___ DATASET ___

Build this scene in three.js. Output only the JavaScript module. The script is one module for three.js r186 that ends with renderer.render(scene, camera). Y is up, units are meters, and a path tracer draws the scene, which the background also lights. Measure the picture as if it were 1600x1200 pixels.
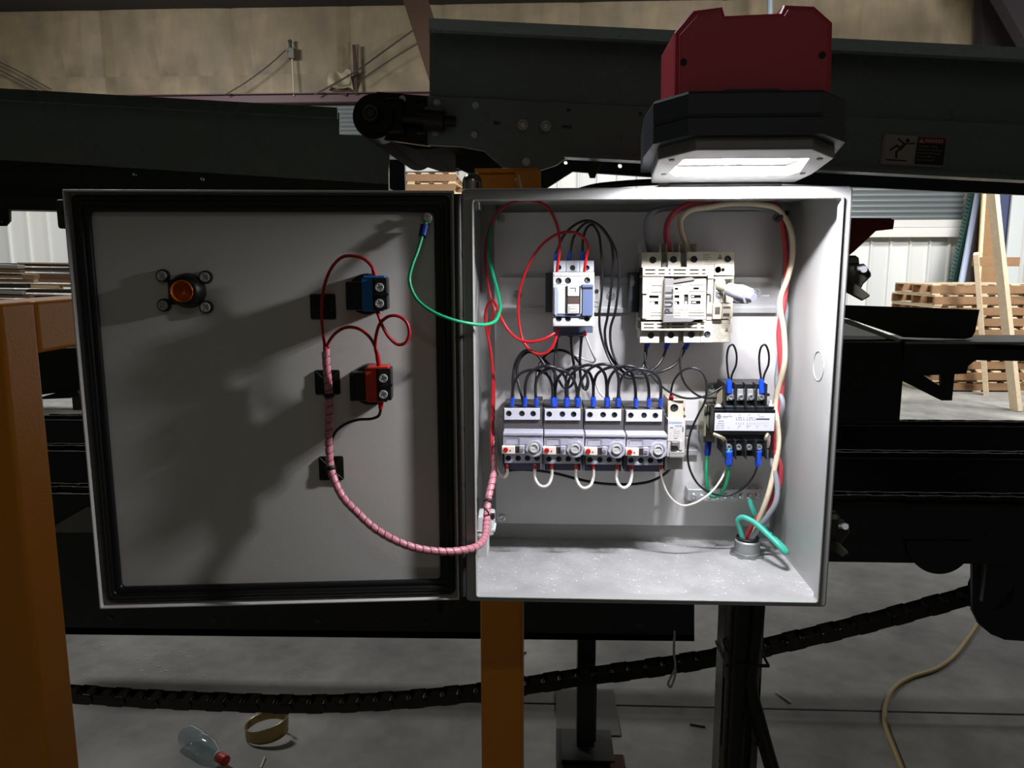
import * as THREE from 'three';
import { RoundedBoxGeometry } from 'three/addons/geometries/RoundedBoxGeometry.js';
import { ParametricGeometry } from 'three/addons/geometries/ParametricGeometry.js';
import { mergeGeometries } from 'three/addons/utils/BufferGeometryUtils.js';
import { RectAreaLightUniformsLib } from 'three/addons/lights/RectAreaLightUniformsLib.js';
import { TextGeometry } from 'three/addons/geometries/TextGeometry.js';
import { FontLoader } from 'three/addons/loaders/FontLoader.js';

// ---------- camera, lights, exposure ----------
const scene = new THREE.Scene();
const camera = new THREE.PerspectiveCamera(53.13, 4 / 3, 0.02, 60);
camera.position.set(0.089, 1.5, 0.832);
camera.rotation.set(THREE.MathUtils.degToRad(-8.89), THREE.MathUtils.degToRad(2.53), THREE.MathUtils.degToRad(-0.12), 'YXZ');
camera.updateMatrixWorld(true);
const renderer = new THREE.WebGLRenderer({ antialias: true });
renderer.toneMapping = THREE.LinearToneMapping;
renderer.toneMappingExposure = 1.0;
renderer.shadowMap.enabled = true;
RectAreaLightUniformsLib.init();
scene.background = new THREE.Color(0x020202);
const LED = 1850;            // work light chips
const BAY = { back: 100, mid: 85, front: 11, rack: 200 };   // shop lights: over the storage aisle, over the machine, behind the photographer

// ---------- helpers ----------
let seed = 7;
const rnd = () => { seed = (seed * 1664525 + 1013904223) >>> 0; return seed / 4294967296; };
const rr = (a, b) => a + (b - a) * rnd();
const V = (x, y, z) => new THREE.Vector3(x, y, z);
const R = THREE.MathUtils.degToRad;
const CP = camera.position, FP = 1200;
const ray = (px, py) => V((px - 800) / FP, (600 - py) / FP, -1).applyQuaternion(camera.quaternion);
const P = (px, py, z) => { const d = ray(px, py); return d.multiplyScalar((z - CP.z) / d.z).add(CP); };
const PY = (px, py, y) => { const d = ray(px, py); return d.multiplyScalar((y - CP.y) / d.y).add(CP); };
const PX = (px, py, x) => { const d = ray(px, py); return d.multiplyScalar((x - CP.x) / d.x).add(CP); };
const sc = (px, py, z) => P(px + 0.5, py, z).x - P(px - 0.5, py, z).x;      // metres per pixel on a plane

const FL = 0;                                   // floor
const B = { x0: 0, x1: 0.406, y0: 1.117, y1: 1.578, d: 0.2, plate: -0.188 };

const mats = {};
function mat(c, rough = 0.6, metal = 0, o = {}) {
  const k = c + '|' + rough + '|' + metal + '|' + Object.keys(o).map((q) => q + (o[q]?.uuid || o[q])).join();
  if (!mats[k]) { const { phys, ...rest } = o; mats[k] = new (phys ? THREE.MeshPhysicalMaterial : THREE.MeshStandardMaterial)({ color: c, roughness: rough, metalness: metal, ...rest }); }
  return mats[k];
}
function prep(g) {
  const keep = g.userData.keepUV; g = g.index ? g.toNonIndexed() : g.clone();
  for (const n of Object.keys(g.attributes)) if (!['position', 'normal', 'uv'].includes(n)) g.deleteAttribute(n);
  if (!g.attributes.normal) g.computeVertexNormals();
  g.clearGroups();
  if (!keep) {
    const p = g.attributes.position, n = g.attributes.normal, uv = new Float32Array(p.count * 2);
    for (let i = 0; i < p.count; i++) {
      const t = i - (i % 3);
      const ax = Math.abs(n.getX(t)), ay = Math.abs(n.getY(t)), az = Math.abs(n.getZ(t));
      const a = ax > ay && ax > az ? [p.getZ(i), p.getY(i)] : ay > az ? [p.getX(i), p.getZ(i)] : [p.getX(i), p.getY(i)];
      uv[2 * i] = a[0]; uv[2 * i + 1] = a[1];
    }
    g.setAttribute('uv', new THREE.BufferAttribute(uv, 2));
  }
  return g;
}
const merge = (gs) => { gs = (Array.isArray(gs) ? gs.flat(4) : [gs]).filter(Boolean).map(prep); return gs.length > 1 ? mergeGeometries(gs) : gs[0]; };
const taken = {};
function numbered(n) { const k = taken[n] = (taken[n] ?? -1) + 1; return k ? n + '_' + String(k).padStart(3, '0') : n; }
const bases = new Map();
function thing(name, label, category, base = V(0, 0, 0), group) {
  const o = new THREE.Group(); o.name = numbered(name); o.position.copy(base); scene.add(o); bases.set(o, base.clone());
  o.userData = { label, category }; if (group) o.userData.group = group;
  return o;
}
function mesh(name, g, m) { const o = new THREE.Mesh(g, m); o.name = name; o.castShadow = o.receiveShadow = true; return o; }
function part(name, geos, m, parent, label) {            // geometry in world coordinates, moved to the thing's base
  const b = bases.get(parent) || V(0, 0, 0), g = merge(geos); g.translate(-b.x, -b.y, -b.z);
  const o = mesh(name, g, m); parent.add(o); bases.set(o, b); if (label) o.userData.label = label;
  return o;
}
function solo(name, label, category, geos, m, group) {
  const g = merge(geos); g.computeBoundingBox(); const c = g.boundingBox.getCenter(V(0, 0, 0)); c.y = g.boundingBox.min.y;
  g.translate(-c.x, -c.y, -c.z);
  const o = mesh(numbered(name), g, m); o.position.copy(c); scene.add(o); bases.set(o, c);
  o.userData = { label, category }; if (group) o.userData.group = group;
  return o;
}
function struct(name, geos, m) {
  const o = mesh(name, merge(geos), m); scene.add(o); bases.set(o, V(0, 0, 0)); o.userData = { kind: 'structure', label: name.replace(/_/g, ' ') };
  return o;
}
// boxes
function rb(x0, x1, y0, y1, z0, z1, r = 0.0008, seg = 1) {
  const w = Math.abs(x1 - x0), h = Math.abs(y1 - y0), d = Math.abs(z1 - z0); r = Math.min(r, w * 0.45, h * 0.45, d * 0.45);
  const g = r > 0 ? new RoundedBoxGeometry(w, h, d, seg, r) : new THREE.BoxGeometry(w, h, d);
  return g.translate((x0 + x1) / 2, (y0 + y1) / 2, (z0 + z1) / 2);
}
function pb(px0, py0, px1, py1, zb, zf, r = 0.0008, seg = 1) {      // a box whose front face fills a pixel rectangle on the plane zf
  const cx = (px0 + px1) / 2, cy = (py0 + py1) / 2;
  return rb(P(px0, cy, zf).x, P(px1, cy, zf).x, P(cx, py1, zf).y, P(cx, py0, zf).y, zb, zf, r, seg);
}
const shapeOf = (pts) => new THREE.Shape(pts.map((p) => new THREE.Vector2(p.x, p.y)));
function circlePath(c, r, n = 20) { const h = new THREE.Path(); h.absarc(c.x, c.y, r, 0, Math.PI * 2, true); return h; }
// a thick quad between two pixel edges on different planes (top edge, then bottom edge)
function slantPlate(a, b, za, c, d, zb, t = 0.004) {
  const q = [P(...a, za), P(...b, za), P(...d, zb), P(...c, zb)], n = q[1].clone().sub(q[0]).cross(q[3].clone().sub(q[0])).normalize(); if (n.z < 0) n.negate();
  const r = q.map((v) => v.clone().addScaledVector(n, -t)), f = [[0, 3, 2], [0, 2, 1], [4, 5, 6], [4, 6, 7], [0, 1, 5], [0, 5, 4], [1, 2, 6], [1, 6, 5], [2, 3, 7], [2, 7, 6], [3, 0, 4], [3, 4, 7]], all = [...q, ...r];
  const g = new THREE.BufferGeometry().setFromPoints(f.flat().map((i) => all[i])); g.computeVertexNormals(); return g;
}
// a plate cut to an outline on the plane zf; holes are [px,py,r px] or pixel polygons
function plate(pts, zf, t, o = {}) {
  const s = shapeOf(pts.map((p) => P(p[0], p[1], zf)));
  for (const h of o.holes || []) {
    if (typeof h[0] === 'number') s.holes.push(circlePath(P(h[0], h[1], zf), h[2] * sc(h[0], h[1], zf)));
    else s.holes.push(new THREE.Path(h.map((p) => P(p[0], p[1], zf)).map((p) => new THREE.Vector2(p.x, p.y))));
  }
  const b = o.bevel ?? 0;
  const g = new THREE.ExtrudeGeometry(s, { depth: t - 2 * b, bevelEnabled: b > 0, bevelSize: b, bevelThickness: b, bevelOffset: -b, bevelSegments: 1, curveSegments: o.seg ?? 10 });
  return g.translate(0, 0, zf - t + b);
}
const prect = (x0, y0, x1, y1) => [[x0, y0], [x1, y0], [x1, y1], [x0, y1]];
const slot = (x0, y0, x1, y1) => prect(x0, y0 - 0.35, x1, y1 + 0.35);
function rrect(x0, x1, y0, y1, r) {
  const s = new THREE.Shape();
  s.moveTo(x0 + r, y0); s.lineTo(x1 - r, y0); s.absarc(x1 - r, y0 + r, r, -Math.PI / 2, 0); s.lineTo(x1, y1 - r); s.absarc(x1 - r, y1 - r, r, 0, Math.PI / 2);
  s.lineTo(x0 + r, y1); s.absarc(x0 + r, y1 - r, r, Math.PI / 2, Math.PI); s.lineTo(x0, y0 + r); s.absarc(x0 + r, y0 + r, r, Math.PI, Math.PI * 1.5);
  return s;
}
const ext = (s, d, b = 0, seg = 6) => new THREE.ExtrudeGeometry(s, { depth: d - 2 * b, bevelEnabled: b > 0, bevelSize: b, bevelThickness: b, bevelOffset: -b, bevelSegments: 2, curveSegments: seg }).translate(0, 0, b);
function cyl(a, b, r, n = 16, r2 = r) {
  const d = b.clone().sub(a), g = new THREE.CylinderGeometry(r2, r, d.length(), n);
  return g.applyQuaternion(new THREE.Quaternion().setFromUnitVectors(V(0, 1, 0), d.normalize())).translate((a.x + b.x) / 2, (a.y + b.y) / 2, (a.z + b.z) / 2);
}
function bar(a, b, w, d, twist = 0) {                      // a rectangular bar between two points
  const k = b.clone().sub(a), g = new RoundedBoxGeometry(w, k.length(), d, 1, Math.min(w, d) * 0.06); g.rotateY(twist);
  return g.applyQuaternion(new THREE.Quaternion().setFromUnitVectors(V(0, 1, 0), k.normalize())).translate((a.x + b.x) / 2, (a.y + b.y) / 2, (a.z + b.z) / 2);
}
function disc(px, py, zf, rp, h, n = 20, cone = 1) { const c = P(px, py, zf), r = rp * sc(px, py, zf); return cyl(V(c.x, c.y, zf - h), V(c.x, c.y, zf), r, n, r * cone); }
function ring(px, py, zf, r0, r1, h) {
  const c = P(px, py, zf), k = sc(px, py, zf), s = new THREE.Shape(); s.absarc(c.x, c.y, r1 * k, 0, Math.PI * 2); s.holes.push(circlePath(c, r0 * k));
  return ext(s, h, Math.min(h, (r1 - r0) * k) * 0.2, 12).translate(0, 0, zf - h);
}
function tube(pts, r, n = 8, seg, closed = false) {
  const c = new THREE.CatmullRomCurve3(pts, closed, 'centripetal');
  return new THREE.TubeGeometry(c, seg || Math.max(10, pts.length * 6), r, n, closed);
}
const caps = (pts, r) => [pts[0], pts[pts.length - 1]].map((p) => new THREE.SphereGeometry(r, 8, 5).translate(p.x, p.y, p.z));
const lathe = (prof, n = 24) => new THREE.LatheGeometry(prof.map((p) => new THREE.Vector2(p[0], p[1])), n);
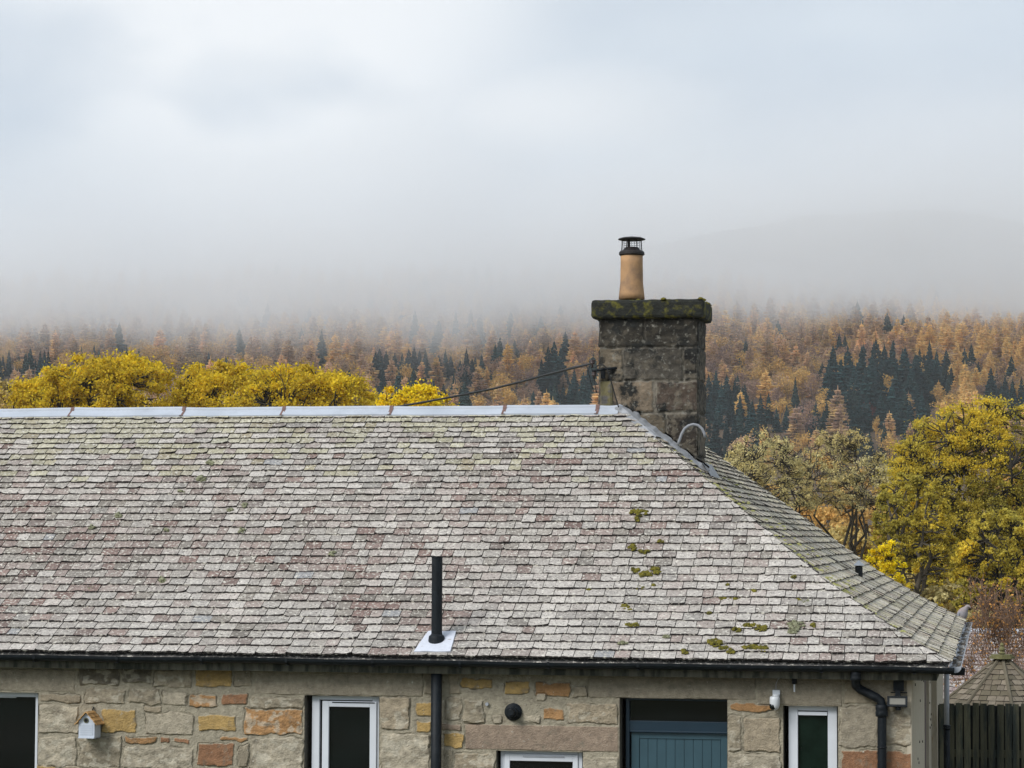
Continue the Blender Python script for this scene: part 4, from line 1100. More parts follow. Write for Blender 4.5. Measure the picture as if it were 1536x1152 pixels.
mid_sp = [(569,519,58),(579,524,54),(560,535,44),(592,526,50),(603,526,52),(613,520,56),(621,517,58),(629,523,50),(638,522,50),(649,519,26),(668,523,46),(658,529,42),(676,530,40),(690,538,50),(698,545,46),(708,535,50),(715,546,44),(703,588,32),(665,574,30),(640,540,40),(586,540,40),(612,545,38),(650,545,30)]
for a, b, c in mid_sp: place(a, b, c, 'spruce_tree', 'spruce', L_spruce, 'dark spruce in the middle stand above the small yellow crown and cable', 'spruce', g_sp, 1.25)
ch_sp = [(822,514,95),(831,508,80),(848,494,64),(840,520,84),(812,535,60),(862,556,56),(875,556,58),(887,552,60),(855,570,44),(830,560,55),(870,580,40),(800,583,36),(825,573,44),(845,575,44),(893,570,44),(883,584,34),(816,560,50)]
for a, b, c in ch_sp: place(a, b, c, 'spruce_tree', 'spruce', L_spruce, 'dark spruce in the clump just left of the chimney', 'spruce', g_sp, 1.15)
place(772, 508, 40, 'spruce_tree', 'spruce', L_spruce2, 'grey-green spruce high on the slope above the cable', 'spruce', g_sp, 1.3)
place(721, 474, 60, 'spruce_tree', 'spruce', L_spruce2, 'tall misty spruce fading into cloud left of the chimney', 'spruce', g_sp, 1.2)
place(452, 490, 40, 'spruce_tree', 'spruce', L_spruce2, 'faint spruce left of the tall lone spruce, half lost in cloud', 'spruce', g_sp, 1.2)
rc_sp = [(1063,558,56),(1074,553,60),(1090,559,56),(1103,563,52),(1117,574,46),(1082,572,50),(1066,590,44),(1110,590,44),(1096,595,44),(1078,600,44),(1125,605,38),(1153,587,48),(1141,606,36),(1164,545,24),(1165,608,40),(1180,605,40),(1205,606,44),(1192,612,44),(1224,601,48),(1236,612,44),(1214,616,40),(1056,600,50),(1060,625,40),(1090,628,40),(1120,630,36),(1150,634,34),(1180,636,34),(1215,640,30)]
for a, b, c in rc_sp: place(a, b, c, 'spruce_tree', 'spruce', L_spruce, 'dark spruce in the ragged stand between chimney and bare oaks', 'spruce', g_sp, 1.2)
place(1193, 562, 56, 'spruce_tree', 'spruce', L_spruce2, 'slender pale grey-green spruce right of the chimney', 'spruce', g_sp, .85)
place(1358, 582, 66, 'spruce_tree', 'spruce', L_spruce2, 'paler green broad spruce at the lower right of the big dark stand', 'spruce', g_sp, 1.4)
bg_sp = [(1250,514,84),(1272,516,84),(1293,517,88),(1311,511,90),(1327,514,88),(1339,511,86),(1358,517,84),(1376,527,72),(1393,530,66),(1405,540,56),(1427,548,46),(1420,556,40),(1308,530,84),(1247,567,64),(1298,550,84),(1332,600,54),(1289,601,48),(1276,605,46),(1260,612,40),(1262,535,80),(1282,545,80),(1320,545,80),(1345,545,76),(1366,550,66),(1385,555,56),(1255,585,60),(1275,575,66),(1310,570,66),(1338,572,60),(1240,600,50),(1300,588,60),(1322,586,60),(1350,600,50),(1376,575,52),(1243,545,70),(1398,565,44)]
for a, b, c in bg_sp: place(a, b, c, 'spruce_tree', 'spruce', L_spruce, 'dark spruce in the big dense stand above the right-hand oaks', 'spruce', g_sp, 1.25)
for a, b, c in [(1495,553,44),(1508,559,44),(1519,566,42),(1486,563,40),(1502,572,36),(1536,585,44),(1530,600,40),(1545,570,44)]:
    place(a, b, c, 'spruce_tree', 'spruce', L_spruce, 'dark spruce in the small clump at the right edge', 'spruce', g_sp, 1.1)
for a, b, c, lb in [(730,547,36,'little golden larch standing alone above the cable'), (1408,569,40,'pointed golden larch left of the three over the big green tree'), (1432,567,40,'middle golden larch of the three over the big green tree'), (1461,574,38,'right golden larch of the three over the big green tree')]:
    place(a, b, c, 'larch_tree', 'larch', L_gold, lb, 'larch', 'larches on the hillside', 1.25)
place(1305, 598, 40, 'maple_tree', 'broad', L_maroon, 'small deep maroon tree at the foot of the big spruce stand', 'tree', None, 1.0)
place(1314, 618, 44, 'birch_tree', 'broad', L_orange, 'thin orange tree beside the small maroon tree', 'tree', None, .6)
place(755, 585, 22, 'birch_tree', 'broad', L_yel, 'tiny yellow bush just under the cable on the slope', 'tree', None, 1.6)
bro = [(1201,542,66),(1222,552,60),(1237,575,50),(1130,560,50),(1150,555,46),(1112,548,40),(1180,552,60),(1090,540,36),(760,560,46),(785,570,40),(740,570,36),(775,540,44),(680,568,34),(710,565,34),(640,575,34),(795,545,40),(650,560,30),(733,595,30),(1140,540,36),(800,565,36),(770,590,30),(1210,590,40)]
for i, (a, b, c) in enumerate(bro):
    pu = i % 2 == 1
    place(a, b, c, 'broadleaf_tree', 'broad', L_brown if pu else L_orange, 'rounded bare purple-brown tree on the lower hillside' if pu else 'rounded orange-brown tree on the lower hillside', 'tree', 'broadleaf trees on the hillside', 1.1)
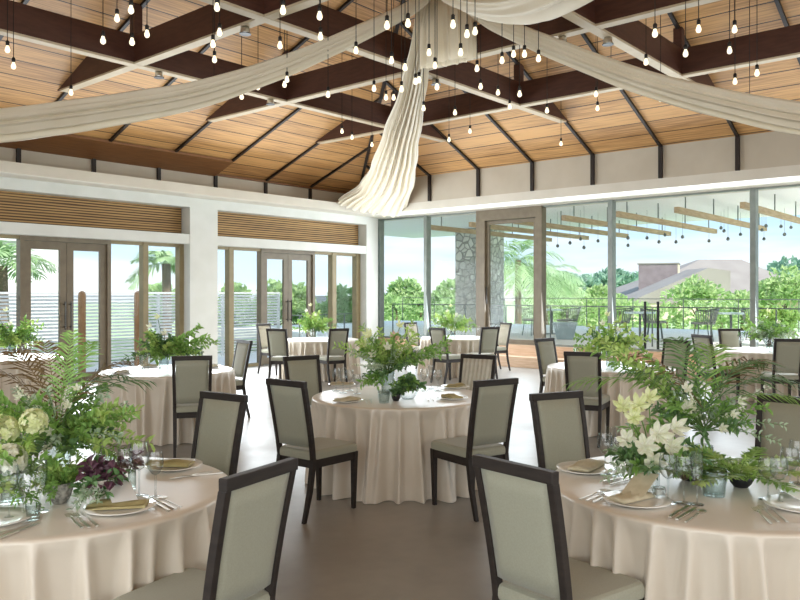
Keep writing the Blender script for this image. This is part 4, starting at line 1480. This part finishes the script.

___

=== WHAT YOU NEED TO DO ===
Quote the lines that begin at the line containing "Continue the Blender" and end at the line containing "place(721, 474, 60, 'spruce_tree', 'spruce', L_spruce2, 'tall", keeping both of those lines.

=== SOLUTION BELOW ===
Continue the Blender Python script for this scene: part 4, from line 1100. More parts follow. Write for Blender 4.5. Measure the picture as if it were 1536x1152 pixels.
mid_sp = [(569,519,58),(579,524,54),(560,535,44),(592,526,50),(603,526,52),(613,520,56),(621,517,58),(629,523,50),(638,522,50),(649,519,26),(668,523,46),(658,529,42),(676,530,40),(690,538,50),(698,545,46),(708,535,50),(715,546,44),(703,588,32),(665,574,30),(640,540,40),(586,540,40),(612,545,38),(650,545,30)]
for a, b, c in mid_sp: place(a, b, c, 'spruce_tree', 'spruce', L_spruce, 'dark spruce in the middle stand above the small yellow crown and cable', 'spruce', g_sp, 1.25)
ch_sp = [(822,514,95),(831,508,80),(848,494,64),(840,520,84),(812,535,60),(862,556,56),(875,556,58),(887,552,60),(855,570,44),(830,560,55),(870,580,40),(800,583,36),(825,573,44),(845,575,44),(893,570,44),(883,584,34),(816,560,50)]
for a, b, c in ch_sp: place(a, b, c, 'spruce_tree', 'spruce', L_spruce, 'dark spruce in the clump just left of the chimney', 'spruce', g_sp, 1.15)
place(772, 508, 40, 'spruce_tree', 'spruce', L_spruce2, 'grey-green spruce high on the slope above the cable', 'spruce', g_sp, 1.3)
place(721, 474, 60, 'spruce_tree', 'spruce', L_spruce2, 'tall misty spruce fading into cloud left of the chimney', 'spruce', g_sp, 1.2)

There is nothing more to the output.